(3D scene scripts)
┄┄┄┄┄┄┄┄┄┄┄┄┄┄┄┄┄┄┄┄

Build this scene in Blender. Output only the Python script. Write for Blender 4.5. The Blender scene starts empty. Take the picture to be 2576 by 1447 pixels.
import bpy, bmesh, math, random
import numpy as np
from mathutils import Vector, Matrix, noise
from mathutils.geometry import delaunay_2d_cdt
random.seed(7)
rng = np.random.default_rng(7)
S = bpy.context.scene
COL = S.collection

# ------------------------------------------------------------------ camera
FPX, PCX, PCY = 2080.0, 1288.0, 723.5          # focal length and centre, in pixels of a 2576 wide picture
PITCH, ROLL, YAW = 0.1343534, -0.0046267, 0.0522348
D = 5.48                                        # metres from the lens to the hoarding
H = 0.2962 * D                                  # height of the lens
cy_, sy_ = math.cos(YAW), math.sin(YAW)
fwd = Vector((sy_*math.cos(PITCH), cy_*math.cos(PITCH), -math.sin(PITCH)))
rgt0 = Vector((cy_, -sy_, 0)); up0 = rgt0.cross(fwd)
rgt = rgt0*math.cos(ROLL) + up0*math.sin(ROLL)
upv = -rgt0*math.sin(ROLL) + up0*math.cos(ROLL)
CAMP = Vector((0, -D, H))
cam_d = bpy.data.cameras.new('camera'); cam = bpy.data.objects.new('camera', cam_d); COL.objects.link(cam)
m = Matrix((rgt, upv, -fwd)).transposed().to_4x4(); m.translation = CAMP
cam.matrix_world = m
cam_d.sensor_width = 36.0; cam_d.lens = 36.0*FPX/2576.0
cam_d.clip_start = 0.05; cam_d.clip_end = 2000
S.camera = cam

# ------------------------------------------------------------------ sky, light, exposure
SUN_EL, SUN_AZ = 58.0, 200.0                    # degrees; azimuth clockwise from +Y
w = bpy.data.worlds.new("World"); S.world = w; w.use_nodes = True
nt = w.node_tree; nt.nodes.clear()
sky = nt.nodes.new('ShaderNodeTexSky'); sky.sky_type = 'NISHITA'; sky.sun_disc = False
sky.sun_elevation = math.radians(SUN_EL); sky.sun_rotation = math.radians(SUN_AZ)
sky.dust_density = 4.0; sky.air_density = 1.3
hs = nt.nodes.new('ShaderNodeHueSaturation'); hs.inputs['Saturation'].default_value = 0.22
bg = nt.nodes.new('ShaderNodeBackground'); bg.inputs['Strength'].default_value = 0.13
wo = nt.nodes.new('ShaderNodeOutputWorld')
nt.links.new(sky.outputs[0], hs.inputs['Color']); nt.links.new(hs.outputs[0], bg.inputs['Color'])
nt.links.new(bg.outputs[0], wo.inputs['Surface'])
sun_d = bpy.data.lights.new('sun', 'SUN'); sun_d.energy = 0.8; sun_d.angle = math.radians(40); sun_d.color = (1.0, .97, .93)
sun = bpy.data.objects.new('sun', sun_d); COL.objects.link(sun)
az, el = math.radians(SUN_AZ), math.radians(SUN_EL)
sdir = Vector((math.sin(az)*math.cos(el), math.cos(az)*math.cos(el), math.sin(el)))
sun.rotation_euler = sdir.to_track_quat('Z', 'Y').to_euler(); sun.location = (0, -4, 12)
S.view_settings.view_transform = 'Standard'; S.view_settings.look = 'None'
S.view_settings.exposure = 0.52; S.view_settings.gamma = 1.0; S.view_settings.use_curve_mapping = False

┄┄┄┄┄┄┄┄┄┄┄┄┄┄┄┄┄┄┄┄

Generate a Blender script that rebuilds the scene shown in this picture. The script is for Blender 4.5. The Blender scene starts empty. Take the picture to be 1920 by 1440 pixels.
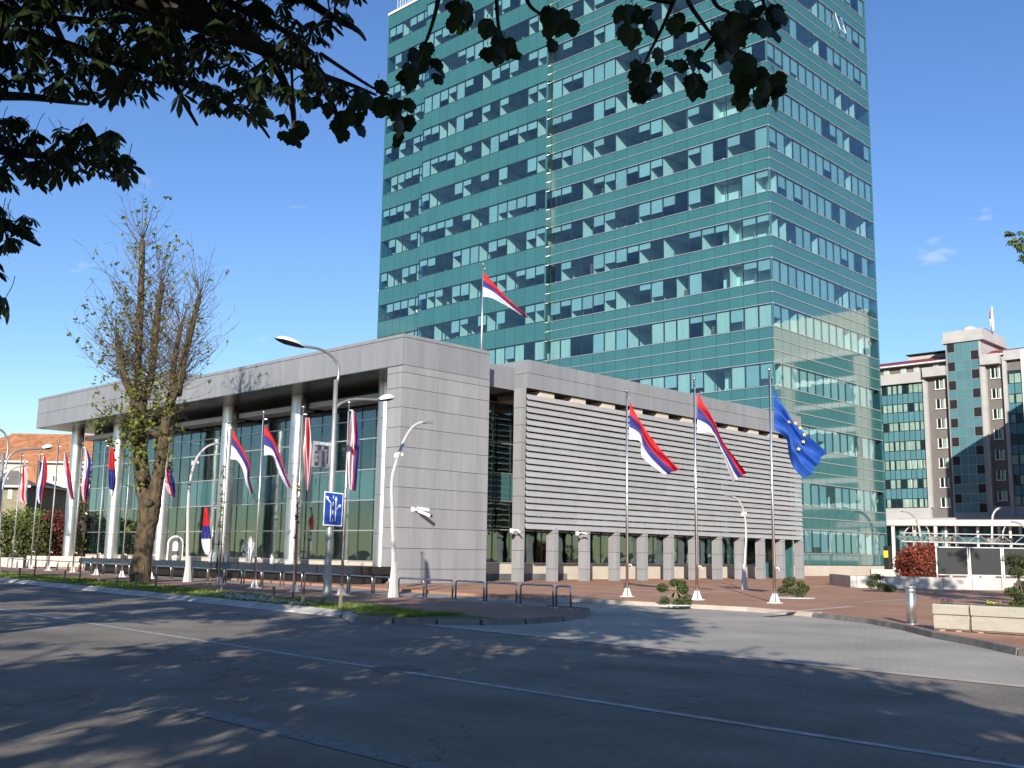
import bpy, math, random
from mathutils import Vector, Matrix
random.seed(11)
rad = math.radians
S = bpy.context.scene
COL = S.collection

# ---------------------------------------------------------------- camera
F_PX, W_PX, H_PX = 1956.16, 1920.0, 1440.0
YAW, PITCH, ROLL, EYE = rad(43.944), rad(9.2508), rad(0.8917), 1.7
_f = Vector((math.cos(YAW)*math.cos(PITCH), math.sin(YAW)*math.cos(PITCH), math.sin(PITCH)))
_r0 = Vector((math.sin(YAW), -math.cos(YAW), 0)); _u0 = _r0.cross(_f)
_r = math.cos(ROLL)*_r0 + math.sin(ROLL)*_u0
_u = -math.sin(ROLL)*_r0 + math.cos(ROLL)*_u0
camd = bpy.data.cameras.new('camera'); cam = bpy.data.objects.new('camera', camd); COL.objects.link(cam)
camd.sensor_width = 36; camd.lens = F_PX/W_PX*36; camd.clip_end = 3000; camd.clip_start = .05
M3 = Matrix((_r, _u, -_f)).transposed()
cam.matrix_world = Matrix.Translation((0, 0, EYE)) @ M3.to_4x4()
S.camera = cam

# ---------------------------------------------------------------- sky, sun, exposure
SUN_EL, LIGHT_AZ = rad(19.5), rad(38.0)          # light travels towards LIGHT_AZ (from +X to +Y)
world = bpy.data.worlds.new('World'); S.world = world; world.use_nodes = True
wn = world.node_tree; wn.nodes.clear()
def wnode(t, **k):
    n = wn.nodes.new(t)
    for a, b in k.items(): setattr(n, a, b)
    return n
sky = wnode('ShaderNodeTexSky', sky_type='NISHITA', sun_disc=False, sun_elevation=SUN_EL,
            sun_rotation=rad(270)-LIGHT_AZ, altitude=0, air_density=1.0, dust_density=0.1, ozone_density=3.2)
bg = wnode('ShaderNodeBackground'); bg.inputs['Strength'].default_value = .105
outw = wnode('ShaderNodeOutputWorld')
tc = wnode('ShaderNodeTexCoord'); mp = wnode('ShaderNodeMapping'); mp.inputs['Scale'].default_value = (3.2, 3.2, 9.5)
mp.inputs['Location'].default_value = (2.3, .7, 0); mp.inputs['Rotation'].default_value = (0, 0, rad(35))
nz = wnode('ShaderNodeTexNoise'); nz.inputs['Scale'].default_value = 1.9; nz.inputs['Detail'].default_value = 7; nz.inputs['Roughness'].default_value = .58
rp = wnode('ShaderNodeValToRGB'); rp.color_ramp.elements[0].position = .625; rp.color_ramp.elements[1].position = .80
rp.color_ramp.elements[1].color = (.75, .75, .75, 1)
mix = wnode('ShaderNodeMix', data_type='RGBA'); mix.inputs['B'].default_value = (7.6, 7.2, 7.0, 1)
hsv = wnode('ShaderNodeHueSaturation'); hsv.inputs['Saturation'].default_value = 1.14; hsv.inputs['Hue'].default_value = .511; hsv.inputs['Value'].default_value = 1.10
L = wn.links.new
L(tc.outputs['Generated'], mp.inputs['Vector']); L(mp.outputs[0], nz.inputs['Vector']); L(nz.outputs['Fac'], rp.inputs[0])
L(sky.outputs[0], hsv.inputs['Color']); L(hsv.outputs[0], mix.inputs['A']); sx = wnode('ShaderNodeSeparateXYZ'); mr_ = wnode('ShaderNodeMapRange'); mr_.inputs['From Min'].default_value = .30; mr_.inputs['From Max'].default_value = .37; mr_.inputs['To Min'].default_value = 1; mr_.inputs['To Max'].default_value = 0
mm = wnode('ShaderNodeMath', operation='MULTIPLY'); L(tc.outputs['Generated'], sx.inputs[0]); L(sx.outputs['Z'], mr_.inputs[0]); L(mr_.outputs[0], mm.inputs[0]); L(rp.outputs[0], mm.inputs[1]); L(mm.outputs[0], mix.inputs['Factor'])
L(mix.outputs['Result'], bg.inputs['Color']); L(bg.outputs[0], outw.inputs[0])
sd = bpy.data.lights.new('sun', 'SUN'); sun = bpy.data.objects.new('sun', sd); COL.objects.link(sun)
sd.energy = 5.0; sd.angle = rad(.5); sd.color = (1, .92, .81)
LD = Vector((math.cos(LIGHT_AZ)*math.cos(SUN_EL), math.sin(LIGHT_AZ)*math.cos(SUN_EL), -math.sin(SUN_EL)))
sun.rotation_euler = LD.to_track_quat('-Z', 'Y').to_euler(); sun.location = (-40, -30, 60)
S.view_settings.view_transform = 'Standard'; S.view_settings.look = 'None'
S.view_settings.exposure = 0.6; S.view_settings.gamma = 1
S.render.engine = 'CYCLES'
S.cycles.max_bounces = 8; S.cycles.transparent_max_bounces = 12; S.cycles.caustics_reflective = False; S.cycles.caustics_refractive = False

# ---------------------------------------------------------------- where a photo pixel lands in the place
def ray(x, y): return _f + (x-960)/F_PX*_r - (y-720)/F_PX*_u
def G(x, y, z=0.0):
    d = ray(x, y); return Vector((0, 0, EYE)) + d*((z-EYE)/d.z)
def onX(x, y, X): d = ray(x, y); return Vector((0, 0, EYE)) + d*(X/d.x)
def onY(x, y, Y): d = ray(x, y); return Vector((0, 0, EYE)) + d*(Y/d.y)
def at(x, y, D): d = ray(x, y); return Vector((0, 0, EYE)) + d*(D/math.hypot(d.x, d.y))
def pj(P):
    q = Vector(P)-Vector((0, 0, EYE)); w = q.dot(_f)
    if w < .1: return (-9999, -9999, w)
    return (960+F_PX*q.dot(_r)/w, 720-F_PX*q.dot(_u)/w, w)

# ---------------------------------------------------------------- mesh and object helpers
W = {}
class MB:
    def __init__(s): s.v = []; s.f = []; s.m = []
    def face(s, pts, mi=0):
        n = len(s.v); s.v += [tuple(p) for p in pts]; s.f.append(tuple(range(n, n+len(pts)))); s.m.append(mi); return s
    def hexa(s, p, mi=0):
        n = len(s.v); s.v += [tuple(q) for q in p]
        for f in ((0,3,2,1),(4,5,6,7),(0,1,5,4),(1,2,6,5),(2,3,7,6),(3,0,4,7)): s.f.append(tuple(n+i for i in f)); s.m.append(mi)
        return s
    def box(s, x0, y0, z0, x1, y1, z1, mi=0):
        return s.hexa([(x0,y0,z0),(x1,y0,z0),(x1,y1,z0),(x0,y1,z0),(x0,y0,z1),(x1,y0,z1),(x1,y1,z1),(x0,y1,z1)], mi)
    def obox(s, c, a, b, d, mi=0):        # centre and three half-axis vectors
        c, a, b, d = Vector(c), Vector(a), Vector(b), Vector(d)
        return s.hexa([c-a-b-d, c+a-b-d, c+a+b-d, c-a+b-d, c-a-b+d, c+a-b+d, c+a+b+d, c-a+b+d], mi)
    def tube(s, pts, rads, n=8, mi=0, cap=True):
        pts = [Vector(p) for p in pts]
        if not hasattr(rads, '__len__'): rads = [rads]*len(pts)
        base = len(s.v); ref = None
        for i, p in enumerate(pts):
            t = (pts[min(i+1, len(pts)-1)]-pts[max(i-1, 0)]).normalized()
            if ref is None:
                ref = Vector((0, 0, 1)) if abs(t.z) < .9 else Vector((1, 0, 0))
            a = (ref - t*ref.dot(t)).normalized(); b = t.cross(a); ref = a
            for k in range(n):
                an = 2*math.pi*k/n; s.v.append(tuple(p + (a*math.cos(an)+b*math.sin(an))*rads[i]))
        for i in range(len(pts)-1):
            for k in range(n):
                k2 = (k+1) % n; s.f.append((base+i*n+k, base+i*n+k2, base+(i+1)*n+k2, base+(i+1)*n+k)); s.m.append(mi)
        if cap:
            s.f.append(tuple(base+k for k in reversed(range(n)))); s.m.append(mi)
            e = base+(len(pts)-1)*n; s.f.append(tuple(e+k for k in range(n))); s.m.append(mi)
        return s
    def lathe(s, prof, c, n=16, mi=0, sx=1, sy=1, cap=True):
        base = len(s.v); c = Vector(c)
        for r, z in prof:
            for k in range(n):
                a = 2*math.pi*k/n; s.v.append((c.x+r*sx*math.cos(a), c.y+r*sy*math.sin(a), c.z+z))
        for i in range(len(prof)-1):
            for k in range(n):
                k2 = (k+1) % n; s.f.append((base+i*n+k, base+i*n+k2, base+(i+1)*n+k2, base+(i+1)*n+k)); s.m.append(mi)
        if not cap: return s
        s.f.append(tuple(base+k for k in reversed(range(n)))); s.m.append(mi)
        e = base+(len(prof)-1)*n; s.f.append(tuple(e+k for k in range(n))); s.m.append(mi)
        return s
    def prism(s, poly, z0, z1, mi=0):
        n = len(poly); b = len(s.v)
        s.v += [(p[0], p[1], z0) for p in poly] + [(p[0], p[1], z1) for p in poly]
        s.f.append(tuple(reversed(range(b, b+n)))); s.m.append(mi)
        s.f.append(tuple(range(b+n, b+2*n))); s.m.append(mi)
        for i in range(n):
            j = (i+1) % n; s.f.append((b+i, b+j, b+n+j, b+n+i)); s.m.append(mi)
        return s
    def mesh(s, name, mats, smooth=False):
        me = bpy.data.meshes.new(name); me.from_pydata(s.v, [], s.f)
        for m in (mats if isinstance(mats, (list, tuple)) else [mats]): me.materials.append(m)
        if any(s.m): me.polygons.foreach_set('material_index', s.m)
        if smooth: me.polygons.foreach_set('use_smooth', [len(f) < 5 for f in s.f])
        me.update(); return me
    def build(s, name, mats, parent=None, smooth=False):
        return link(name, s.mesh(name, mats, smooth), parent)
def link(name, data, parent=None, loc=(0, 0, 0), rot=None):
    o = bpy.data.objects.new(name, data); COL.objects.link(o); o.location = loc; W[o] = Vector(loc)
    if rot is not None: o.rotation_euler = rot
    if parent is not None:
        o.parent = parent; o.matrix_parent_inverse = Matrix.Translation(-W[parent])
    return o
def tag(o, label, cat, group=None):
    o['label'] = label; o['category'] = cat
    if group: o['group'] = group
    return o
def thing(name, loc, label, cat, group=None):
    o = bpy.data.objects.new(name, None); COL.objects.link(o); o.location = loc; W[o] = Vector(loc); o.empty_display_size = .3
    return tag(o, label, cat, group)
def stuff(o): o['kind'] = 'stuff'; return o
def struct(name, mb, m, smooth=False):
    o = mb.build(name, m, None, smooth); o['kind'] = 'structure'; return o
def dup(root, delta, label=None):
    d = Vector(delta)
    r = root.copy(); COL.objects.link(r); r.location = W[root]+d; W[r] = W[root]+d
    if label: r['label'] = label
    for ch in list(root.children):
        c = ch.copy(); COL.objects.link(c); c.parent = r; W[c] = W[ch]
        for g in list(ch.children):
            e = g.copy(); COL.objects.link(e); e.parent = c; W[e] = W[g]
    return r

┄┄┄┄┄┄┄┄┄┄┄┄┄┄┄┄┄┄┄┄

[Challenge] Check each line of the data above for the string "picture" and report only how many lines have it.

[Solution] 3